Please transcribe the data below exactly. Leave the pictures out.

[start of Information supplied]

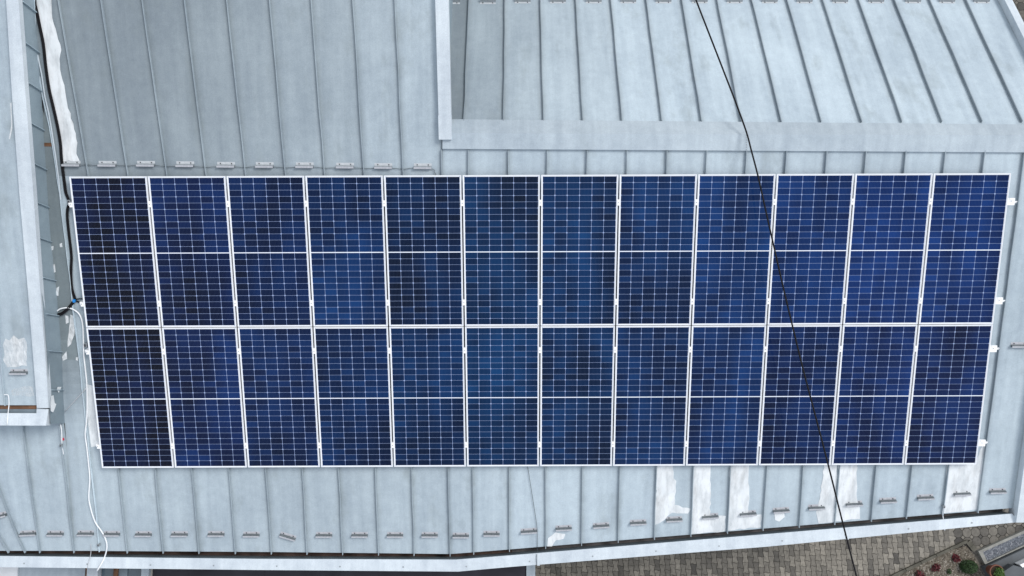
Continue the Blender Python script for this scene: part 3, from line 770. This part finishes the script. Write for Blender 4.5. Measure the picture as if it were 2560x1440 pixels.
row2 = [(50, 92, 1332, 1330), (118, 161, 1331.5, 1331.5), (193, 237, 1331, 1331), (259, 301, 1332, 1332), (338, 381, 1333, 1333), (428, 471, 1333, 1333), (519, 563, 1332.5, 1332.5), (607, 651, 1334, 1334), (700, 741, 1333, 1345),
        (789, 832, 1335, 1335), (878, 921, 1335, 1335), (966, 1010, 1335, 1335), (1053, 1096, 1335, 1335), (1131, 1173, 1336.5, 1336.5), (1208, 1250, 1332, 1332), (1301, 1343, 1327, 1324), (1388, 1430, 1319, 1317), (1481, 1524, 1313, 1310),
        (1574, 1616, 1305, 1303), (1664, 1706, 1297, 1295), (1754, 1796, 1290, 1287), (1849, 1890, 1283, 1280), (1931, 1973, 1275, 1272), (2019, 2062, 1267, 1265), (2113, 2156, 1258, 1256), (2198, 2240, 1250, 1248), (2291, 2334, 1242, 1240), (2383, 2425, 1232, 1230), (2472, 2514, 1226, 1225)]
G2 = 'snow guards in the row above the eave gutter'
for i, (x0, x1, y0, y1) in enumerate(row2):
    n2 = len(row2)
    lab = f'grey snow guard, {ordn[i]} from the left in the long row above the gutter' if i < 15 else f'grey snow guard, {ordn[n2 - 1 - i]} from the right in the long row above the gutter'
    if i == 0: lab = 'leftmost grey snow guard of the long row above the gutter'
    if i == n2 - 1: lab = 'rightmost grey snow guard of the long row above the gutter'
    if i == 8: lab = 'crooked snow guard twisted out of line in the row above the gutter'
    if i == 27: lab = 'grey snow guard on a fully white painted roof sheet at lower right'
    if i == 15: lab = 'grey snow guard touched by the thin dark wire near the gutter'
    if i == 3: lab = 'grey snow guard just right of the white hose near the gutter'
    guard(x0, y0, x1, y1, PA, lab, G2)
guard(-24, 1293, 19, 1282, PA, 'tilted snow guard at the left edge among the fanned roof seams', G2)
guard(25, 928, 71, 928, PC, 'single snow guard on the higher side roof below a white paint smear', None, pale=False)
guard(2525, 861, 2570, 861, PA, 'lone snow guard at the right edge beside the end of the panels', None)
row3 = [(1110, 1150), (1198, 1241), (1285, 1328), (1373, 1416), (1463, 1505), (1549, 1592), (1637, 1680), (1727, 1771), (1815, 1858), (1903, 1945), (1990, 2032), (2079, 2121), (2168, 2212), (2260, 2304), (2346, 2388), (2432, 2475)]
G3 = 'snow guards in the row along the top edge of the photo'
for i, (x0, x1) in enumerate(row3):
    lab = f'snow guard, {ordn[i]} from the left in the top right row' if i < 8 else f'snow guard, {ordn[len(row3) - 1 - i]} from the right in the top right row'
    if i == 0: lab = 'snow guard half hidden by the white verge cap on the dark sheet'
    if i == 15: lab = 'rightmost snow guard of the row along the top edge'
    if i == 6: lab = 'snow guard under the black overhead cable at the top edge'
    y = 5 + (1.5 if i in (0, 1) else 0)
    guard(x0, y, x1, y, PB, lab, G3, flip=True, pale=True)

# ------------------------------------------------------------------ cables and wires
def lay(pts, h): return on(PA, pts, h)
def cable(name, pts, r, mt, lab, cat, group=None, seg=8):
    return tag(tube(pts, r, seg).build(name, M[mt], smooth=True), lab, cat, group)
main_px = [(70, -80), (85, 0), (92, 30), (99, 65), (108, 110), (114, 165), (122, 220), (131, 260), (138, 290), (145, 323), (151, 360), (153, 390), (156, 420), (160, 450), (164, 480)]
tA = thing('black_cable', hit(122, 220, PA), 'pair of black solar cables running down beside the white paint strip', 'cable')
for dx, tail in ((-1.6, [(169, 497), (176, 510), (190, 525)]), (1.9, [(168, 487), (173, 500), (182, 514), (196, 528)])):
    mb = tube(lay([(x + dx, y) for x, y in main_px] + tail, .016), .0115); mb.build('cable', M['black'], tA, smooth=True)
tB = thing('black_cable', hit(174, 597, PA), 'black cable loop beside the first panel joined by blue tape', 'cable')
lp_px = [(180, 502), (171, 514), (168, 530), (168.5, 550), (171, 575), (174, 600), (177, 625), (178.5, 647), (177.5, 675), (178, 705), (181, 727), (188, 748)]
for dx in (-1.5, 1.7):
    tube(lay([(x + dx, y) for x, y in lp_px], .016), .0105).build('cable', M['black'], tB, smooth=True)
for pts in ([(187, 750), (196, 747), (212, 747)], [(187, 752), (197, 756), (214, 763)], [(187, 751), (197, 754), (214, 760)]):
    tube(lay(pts, .02), .007).build('cable', M['black'], tB, smooth=True)
for dx, dy in ((0, -2), (1.5, 1.5)):
    tube(lay([(186 + dx, 751 + dy), (178 + dx, 761 + dy), (170 + dx, 771 + dy), (160 + dx, 780 + dy), (152 + dx, 785 + dy), (144, 787 + dy)], .03), .012).build('cable', M['black'], tB, smooth=True)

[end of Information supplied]

— Solution —
Continue the Blender Python script for this scene: part 3, from line 770. This part finishes the script. Write for Blender 4.5. Measure the picture as if it were 2560x1440 pixels.
row2 = [(50, 92, 1332, 1330), (118, 161, 1331.5, 1331.5), (193, 237, 1331, 1331), (259, 301, 1332, 1332), (338, 381, 1333, 1333), (428, 471, 1333, 1333), (519, 563, 1332.5, 1332.5), (607, 651, 1334, 1334), (700, 741, 1333, 1345),
        (789, 832, 1335, 1335), (878, 921, 1335, 1335), (966, 1010, 1335, 1335), (1053, 1096, 1335, 1335), (1131, 1173, 1336.5, 1336.5), (1208, 1250, 1332, 1332), (1301, 1343, 1327, 1324), (1388, 1430, 1319, 1317), (1481, 1524, 1313, 1310),
        (1574, 1616, 1305, 1303), (1664, 1706, 1297, 1295), (1754, 1796, 1290, 1287), (1849, 1890, 1283, 1280), (1931, 1973, 1275, 1272), (2019, 2062, 1267, 1265), (2113, 2156, 1258, 1256), (2198, 2240, 1250, 1248), (2291, 2334, 1242, 1240), (2383, 2425, 1232, 1230), (2472, 2514, 1226, 1225)]
G2 = 'snow guards in the row above the eave gutter'
for i, (x0, x1, y0, y1) in enumerate(row2):
    n2 = len(row2)
    lab = f'grey snow guard, {ordn[i]} from the left in the long row above the gutter' if i < 15 else f'grey snow guard, {ordn[n2 - 1 - i]} from the right in the long row above the gutter'
    if i == 0: lab = 'leftmost grey snow guard of the long row above the gutter'
    if i == n2 - 1: lab = 'rightmost grey snow guard of the long row above the gutter'
    if i == 8: lab = 'crooked snow guard twisted out of line in the row above the gutter'
    if i == 27: lab = 'grey snow guard on a fully white painted roof sheet at lower right'
    if i == 15: lab = 'grey snow guard touched by the thin dark wire near the gutter'
    if i == 3: lab = 'grey snow guard just right of the white hose near the gutter'
    guard(x0, y0, x1, y1, PA, lab, G2)
guard(-24, 1293, 19, 1282, PA, 'tilted snow guard at the left edge among the fanned roof seams', G2)
guard(25, 928, 71, 928, PC, 'single snow guard on the higher side roof below a white paint smear', None, pale=False)
guard(2525, 861, 2570, 861, PA, 'lone snow guard at the right edge beside the end of the panels', None)
row3 = [(1110, 1150), (1198, 1241), (1285, 1328), (1373, 1416), (1463, 1505), (1549, 1592), (1637, 1680), (1727, 1771), (1815, 1858), (1903, 1945), (1990, 2032), (2079, 2121), (2168, 2212), (2260, 2304), (2346, 2388), (2432, 2475)]
G3 = 'snow guards in the row along the top edge of the photo'
for i, (x0, x1) in enumerate(row3):
    lab = f'snow guard, {ordn[i]} from the left in the top right row' if i < 8 else f'snow guard, {ordn[len(row3) - 1 - i]} from the right in the top right row'
    if i == 0: lab = 'snow guard half hidden by the white verge cap on the dark sheet'
    if i == 15: lab = 'rightmost snow guard of the row along the top edge'
    if i == 6: lab = 'snow guard under the black overhead cable at the top edge'
    y = 5 + (1.5 if i in (0, 1) else 0)
    guard(x0, y, x1, y, PB, lab, G3, flip=True, pale=True)

# ------------------------------------------------------------------ cables and wires
def lay(pts, h): return on(PA, pts, h)
def cable(name, pts, r, mt, lab, cat, group=None, seg=8):
    return tag(tube(pts, r, seg).build(name, M[mt], smooth=True), lab, cat, group)
main_px = [(70, -80), (85, 0), (92, 30), (99, 65), (108, 110), (114, 165), (122, 220), (131, 260), (138, 290), (145, 323), (151, 360), (153, 390), (156, 420), (160, 450), (164, 480)]
tA = thing('black_cable', hit(122, 220, PA), 'pair of black solar cables running down beside the white paint strip', 'cable')
for dx, tail in ((-1.6, [(169, 497), (176, 510), (190, 525)]), (1.9, [(168, 487), (173, 500), (182, 514), (196, 528)])):
    mb = tube(lay([(x + dx, y) for x, y in main_px] + tail, .016), .0115); mb.build('cable', M['black'], tA, smooth=True)
tB = thing('black_cable', hit(174, 597, PA), 'black cable loop beside the first panel joined by blue tape', 'cable')
lp_px = [(180, 502), (171, 514), (168, 530), (168.5, 550), (171, 575), (174, 600), (177, 625), (178.5, 647), (177.5, 675), (178, 705), (181, 727), (188, 748)]
for dx in (-1.5, 1.7):
    tube(lay([(x + dx, y) for x, y in lp_px], .016), .0105).build('cable', M['black'], tB, smooth=True)
for pts in ([(187, 750), (196, 747), (212, 747)], [(187, 752), (197, 756), (214, 763)], [(187, 751), (197, 754), (214, 760)]):
    tube(lay(pts, .02), .007).build('cable', M['black'], tB, smooth=True)
for dx, dy in ((0, -2), (1.5, 1.5)):
    tube(lay([(186 + dx, 751 + dy), (178 + dx, 761 + dy), (170 + dx, 771 + dy), (160 + dx, 780 + dy), (152 + dx, 785 + dy), (144, 787 + dy)], .03), .012).build('cable', M['black'], tB, smooth=True)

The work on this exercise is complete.